#### [TASK PROMPT]
Quote every line as written. Omit pictures.

#### [DATA SHOWN]
━━━━━━
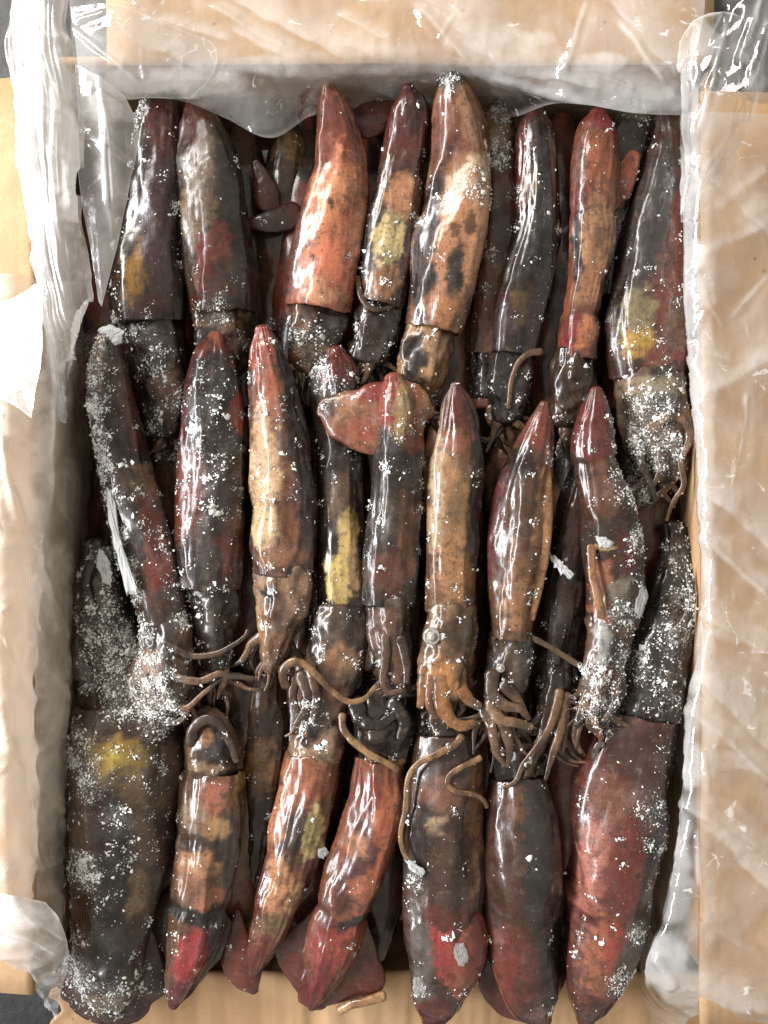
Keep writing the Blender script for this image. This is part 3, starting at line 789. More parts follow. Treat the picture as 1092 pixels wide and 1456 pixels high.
squid('squid with wide red arrowhead fins spread over its neighbour, black body below them',
      [(560, 540, 14, 6), (562, 562, 26, 2), (564, 620, 36, -4), (561, 700, 38, -10), (556, 780, 37, -14), (553, 855, 35, -18)], (56, 44, 40), (40, 36, 36),
      [(545, 560, 50, 50, 0, (146, 62, 48), .3), (585, 590, 26, 46, 0, (156, 130, 84), .4), (590, 620, 16, 24, 0, (146, 70, 50), .4), (556, 690, 40, 50, 0, (44, 38, 36), .4), (580, 760, 12, 60, 0, (120, 72, 48), .4), (550, 810, 26, 30, 0, (104, 58, 44), .4), (556, 740, 20, 30, 0, (76, 62, 50), .5)],
      fins=[dict(pts=[(566, 588, 50, 4), (535, 594, 52, 6), (506, 594, 45, 6), (480, 586, 32, 3), (462, 578, 17, 0)], base=(126, 62, 46), second=(146, 92, 64), patches=[(490, 575, 28, 24, 10, (150, 104, 70), .5), (530, 556, 30, 14, 0, (140, 46, 42), .5), (516, 612, 22, 16, 0, (150, 70, 54), .5), (468, 580, 14, 20, 0, (84, 50, 40), .5)], kw=dict(flat=.2, lump=5, lscale=30, ridge=2.5)),
            dict(pts=[(566, 580, 40, 4), (590, 582, 36, 5), (604, 584, 24, 3), (612, 586, 10, 0)], base=(168, 132, 84), second=(150, 82, 54), kw=dict(flat=.25))],
      head=[(552, 852, 33, -20), (556, 900, 29, -16), (562, 945, 25, -14), (562, 980, 20, -18)], head_col=((88, 68, 56), (54, 44, 40)), head_patches=[(545, 885, 18, 40, 0, (104, 72, 60)), (568, 950, 14, 26, 0, (110, 78, 60))], bundle=(556, 950, -30, 24, 90, 90, 7, 9),
      arms=[([(548, 905, 2), (548, 940, 6), (544, 968, 6), (552, 984, 4), (572, 982, 2)], 8, 4, ((122, 92, 70), (80, 60, 48))), ([(570, 910, 0), (578, 945, 4), (578, 970, 4)], 9, 6, ((88, 66, 54), (60, 46, 40)))], frost=.24)
squid('straight tan squid with dark red pointed tip, round eye and orange arms spread below',
      [(649, 549, 9, 2), (650, 568, 18, 0), (652, 612, 28, -4), (648, 680, 36, -8), (645, 760, 36, -12), (643, 830, 34, -14), (642, 866, 33, -16)], (118, 84, 58), (88, 62, 48),
      [(650, 575, 26, 36, 0, (104, 42, 40), .4), (650, 630, 24, 24, 0, (140, 82, 56), .5), (645, 720, 22, 70, 0, (152, 112, 76), .4), (645, 810, 28, 40, 0, (164, 118, 76), .4), (676, 700, 12, 120, 0, (46, 40, 40), .4), (650, 720, 12, 30, 0, (104, 84, 60), .6, .7), (620, 700, 10, 100, 2, (190, 166, 140), .5, .8), (655, 670, 14, 14, 0, (120, 92, 64), .5)],  # long pale cream streak is a highlight painted into the skin
      head=[(641, 862, 35, -14), (638, 905, 39, -10), (634, 950, 38, -8), (632, 975, 34, -12)], head_col=((128, 100, 72), (90, 70, 54)), head_patches=[(625, 960, 26, 30, 0, (178, 122, 70)), (655, 900, 20, 22, 0, (84, 68, 54), .5), (660, 950, 14, 24, 0, (104, 76, 54))], eye=(614, 905, 26, 10),
      arms=[([(608, 950, 4), (603, 980, 6), (598, 1004, 2)], 15, 8, ((168, 114, 68), (112, 76, 50))), ([(628, 955, 10), (628, 995, 12), (638, 1020, 10), (656, 1032, 8), (674, 1028, 4)], 15, 8, ((180, 122, 72), (126, 84, 54))), ([(650, 950, 4), (656, 980, 8), (668, 996, 8), (682, 1004, 6)], 13, 7, ((170, 114, 70), (116, 78, 52))),
            ([(616, 960, 10), (612, 1000, 8), (622, 1020, 4)], 12, 6, ((160, 108, 66), (110, 76, 52)))], bundle=(634, 970, -8, 36, 88, 62, 9, 12), frost=.16)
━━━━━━
#### [OUTPUT OF THE TASK]
Keep writing the Blender script for this image. This is part 3, starting at line 789. More parts follow. Treat the picture as 1092 pixels wide and 1456 pixels high.
squid('squid with wide red arrowhead fins spread over its neighbour, black body below them',
      [(560, 540, 14, 6), (562, 562, 26, 2), (564, 620, 36, -4), (561, 700, 38, -10), (556, 780, 37, -14), (553, 855, 35, -18)], (56, 44, 40), (40, 36, 36),
      [(545, 560, 50, 50, 0, (146, 62, 48), .3), (585, 590, 26, 46, 0, (156, 130, 84), .4), (590, 620, 16, 24, 0, (146, 70, 50), .4), (556, 690, 40, 50, 0, (44, 38, 36), .4), (580, 760, 12, 60, 0, (120, 72, 48), .4), (550, 810, 26, 30, 0, (104, 58, 44), .4), (556, 740, 20, 30, 0, (76, 62, 50), .5)],
      fins=[dict(pts=[(566, 588, 50, 4), (535, 594, 52, 6), (506, 594, 45, 6), (480, 586, 32, 3), (462, 578, 17, 0)], base=(126, 62, 46), second=(146, 92, 64), patches=[(490, 575, 28, 24, 10, (150, 104, 70), .5), (530, 556, 30, 14, 0, (140, 46, 42), .5), (516, 612, 22, 16, 0, (150, 70, 54), .5), (468, 580, 14, 20, 0, (84, 50, 40), .5)], kw=dict(flat=.2, lump=5, lscale=30, ridge=2.5)),
            dict(pts=[(566, 580, 40, 4), (590, 582, 36, 5), (604, 584, 24, 3), (612, 586, 10, 0)], base=(168, 132, 84), second=(150, 82, 54), kw=dict(flat=.25))],
      head=[(552, 852, 33, -20), (556, 900, 29, -16), (562, 945, 25, -14), (562, 980, 20, -18)], head_col=((88, 68, 56), (54, 44, 40)), head_patches=[(545, 885, 18, 40, 0, (104, 72, 60)), (568, 950, 14, 26, 0, (110, 78, 60))], bundle=(556, 950, -30, 24, 90, 90, 7, 9),
      arms=[([(548, 905, 2), (548, 940, 6), (544, 968, 6), (552, 984, 4), (572, 982, 2)], 8, 4, ((122, 92, 70), (80, 60, 48))), ([(570, 910, 0), (578, 945, 4), (578, 970, 4)], 9, 6, ((88, 66, 54), (60, 46, 40)))], frost=.24)
squid('straight tan squid with dark red pointed tip, round eye and orange arms spread below',
      [(649, 549, 9, 2), (650, 568, 18, 0), (652, 612, 28, -4), (648, 680, 36, -8), (645, 760, 36, -12), (643, 830, 34, -14), (642, 866, 33, -16)], (118, 84, 58), (88, 62, 48),
      [(650, 575, 26, 36, 0, (104, 42, 40), .4), (650, 630, 24, 24, 0, (140, 82, 56), .5), (645, 720, 22, 70, 0, (152, 112, 76), .4), (645, 810, 28, 40, 0, (164, 118, 76), .4), (676, 700, 12, 120, 0, (46, 40, 40), .4), (650, 720, 12, 30, 0, (104, 84, 60), .6, .7), (620, 700, 10, 100, 2, (190, 166, 140), .5, .8), (655, 670, 14, 14, 0, (120, 92, 64), .5)],  # long pale cream streak is a highlight painted into the skin
      head=[(641, 862, 35, -14), (638, 905, 39, -10), (634, 950, 38, -8), (632, 975, 34, -12)], head_col=((128, 100, 72), (90, 70, 54)), head_patches=[(625, 960, 26, 30, 0, (178, 122, 70)), (655, 900, 20, 22, 0, (84, 68, 54), .5), (660, 950, 14, 24, 0, (104, 76, 54))], eye=(614, 905, 26, 10),
      arms=[([(608, 950, 4), (603, 980, 6), (598, 1004, 2)], 15, 8, ((168, 114, 68), (112, 76, 50))), ([(628, 955, 10), (628, 995, 12), (638, 1020, 10), (656, 1032, 8), (674, 1028, 4)], 15, 8, ((180, 122, 72), (126, 84, 54))), ([(650, 950, 4), (656, 980, 8), (668, 996, 8), (682, 1004, 6)], 13, 7, ((170, 114, 70), (116, 78, 52))),
            ([(616, 960, 10), (612, 1000, 8), (622, 1020, 4)], 12, 6, ((160, 108, 66), (110, 76, 52)))], bundle=(634, 970, -8, 36, 88, 62, 9, 12), frost=.16)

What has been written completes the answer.